Roughly 11 percent of Manteca’s 23,000 housing units have fallen into foreclosure over the past four years with many of them in the proposed RDA project area.

The money that RDA retains will provide assistance to qualifying homeowners, increased economic development activities, improved infrastructure, and public facilities upgrades.

A similar RDA program in Stockton is responsible for rehabilitation of parks, building community centers in neighborhoods, repair streets, and installing new street lighting as well as helping address affordable housing needs.

Manteca typically gets only 10 cents of every dollar in property tax collected on property not included in an RDA project and 80 cents on the dollar from those that are within the boundaries of an RDA area.
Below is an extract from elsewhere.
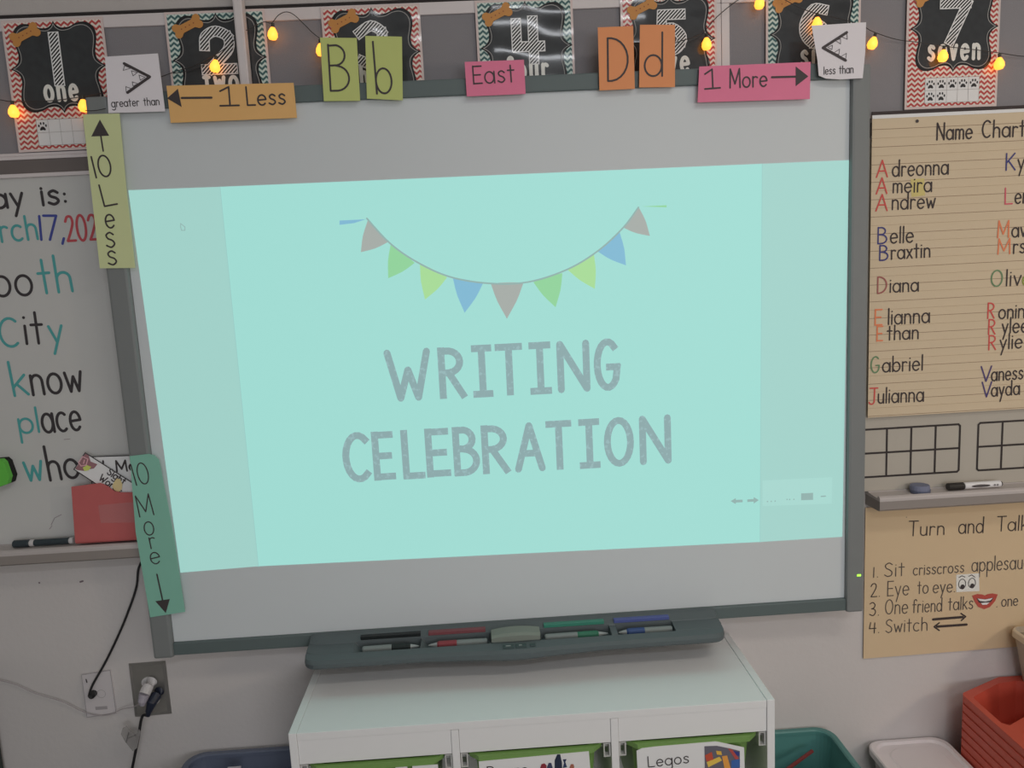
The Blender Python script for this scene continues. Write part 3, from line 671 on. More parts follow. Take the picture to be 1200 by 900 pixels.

The 80 cents includes both RDA tax increment and general fund revenue.

Manteca, depending upon when various homes and other improvements were built, only gets between 6 and 11 percent of every property tax area collected in a non-RDA area.

Based on preliminary projections made in January on a larger project area, if all 11 neighborhoods are shifted to an RDA area the general fund will be shorted $50,000 by the fifth year and $100,000 annually by the 10th year.

By comparison the RDA after five years would capture $500,000 annually in property taxes from the 11 areas. By the 10th year ethanol flow into RDA coffers would reach $1 million.

Manteca would end up keeping $900,000 more tax dollars annually instead of it all going to Sacramento.